8 Horror Movies That Could Be Rewritten As Romances

The point of horror is not merely to terrify, but also to elaborate on the various aspects of the human condition — from alternative psychology and social commentary to the power of hope. In many ways, this genre can be considered to be close to the heart, quite like romance, although both of them affect viewers in very different ways.

Still, this relationship cannot be discarded simply because they have the opposite impact. It can be argued that it’s possible to reexamine them as versions of each other, given their focus on character development, mood, and emotion. Which horror movies are the most likely candidates to be visualized as romance, though?

Jack Torrance is an abusive man, both towards his wife and little boy. This much is clear from their interactions together, but when locked up in a desolate hotel with no human around for miles, his mind begins to fray at the edges, leading to one of Kubrick’s arguably best works.

Instead, could the pair have spent their time alone trying to mend what’s left of their marriage? Sure, Jack’s writing career needs the front burner, but that doesn’t mean he necessarily has to devolve into a maniac. He and Wendy could potentially rebuild the fiery love they once shared for each other.

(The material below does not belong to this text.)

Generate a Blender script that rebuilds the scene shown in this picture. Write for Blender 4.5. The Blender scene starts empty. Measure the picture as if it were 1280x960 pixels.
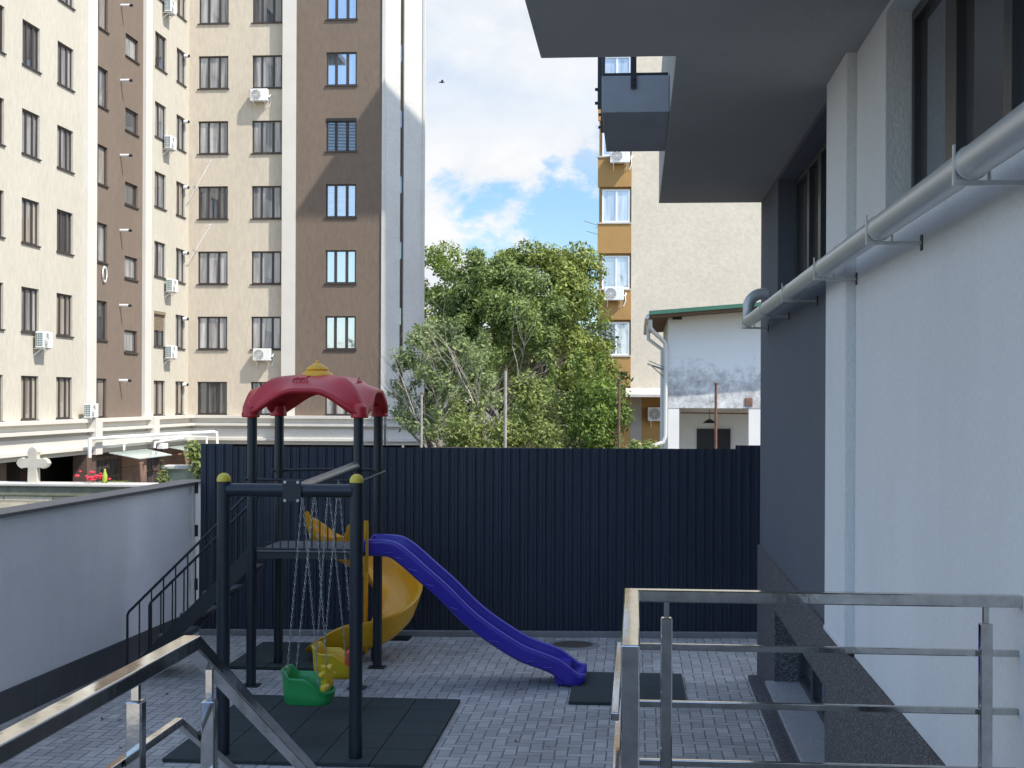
import bpy, math, random
import numpy as np
from mathutils import Vector, Matrix
R = math.radians
random.seed(7)
rng = np.random.default_rng(7)
scn = bpy.context.scene
COL = scn.collection

# ------------------------------------------------------------------ camera model
H = 2.9                      # eye height above the courtyard paving
F = 1800.0                   # focal length in pixels of the 1280 px wide photo
PSI = math.atan(155 / F)     # the camera looks a little left of the wall direction (+Y)
ROLL = R(0.25)
CX, HY = 640.0, 497.0
CP, SP = math.cos(PSI), math.sin(PSI)

def _un(u, v):
    dx, dy = u - CX, v - HY
    return (dx * math.cos(ROLL) + dy * math.sin(ROLL)) / F, (-dx * math.sin(ROLL) + dy * math.cos(ROLL)) / F

def on_y(u, v, Y):           # survey a point lying in the plane y = Y
    t, s = _un(u, v); d = Y / (CP + SP * t)
    return Vector((d * (CP * t - SP), Y, H - d * s))

def on_x(u, v, X):           # survey a point lying in the plane x = X
    t, s = _un(u, v); d = X / (CP * t - SP)
    return Vector((X, d * (CP + SP * t), H - d * s))

def on_g(u, v, z=0.0):       # survey a point lying in a level plane
    t, s = _un(u, v); d = (H - z) / s
    return Vector((d * (CP * t - SP), d * (CP + SP * t), z))

# ------------------------------------------------------------------ materials
MATS = {}
def new_mat(name):
    m = bpy.data.materials.new(name); m.use_nodes = True
    nt = m.node_tree; b = nt.nodes['Principled BSDF']
    return m, nt, b

def N(nt, t, **kw):
    n = nt.nodes.new(t)
    for k, v in kw.items():
        if k in n.inputs.keys(): n.inputs[k].default_value = v
        else: setattr(n, k, v)
    return n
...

Jay is horrified to discover that she has been cursed with a demon hellbent on taking her life because her beau transfers it to her after they have sex for the first time. Her journey is riddled with people who don’t acknowledge her fears until they are consumed by the supernatural presence.

It Follows can also be envisioned as the tale of a young woman who experiences the joys of physical pleasure in a sex-positive manner. No judgment, no questions, only someone who prefers casual flings to long-term relationships. In fact, the antagonist in the romantic version of the film could easily be society and its conventions.

Pet Sematary is an excellent example of Stephen King’s horror style: it incorporates everything from family dysfunction to First Nations mythology to zombie children. The poor Creeds endure hardship after hardship, the deaths starting with their beloved cat and moving further and further into their family.

One interesting way to romanticize the script would be to make both adults single, and with one child each, finally meeting each other in the sleepy town of Ludlow, where they start a new family, Brady Bunch-style, and learn a pleasant lesson or two about true undying love. It’s quite helpful that the children are young enough to not require screentime that is better reserved for the adults in love.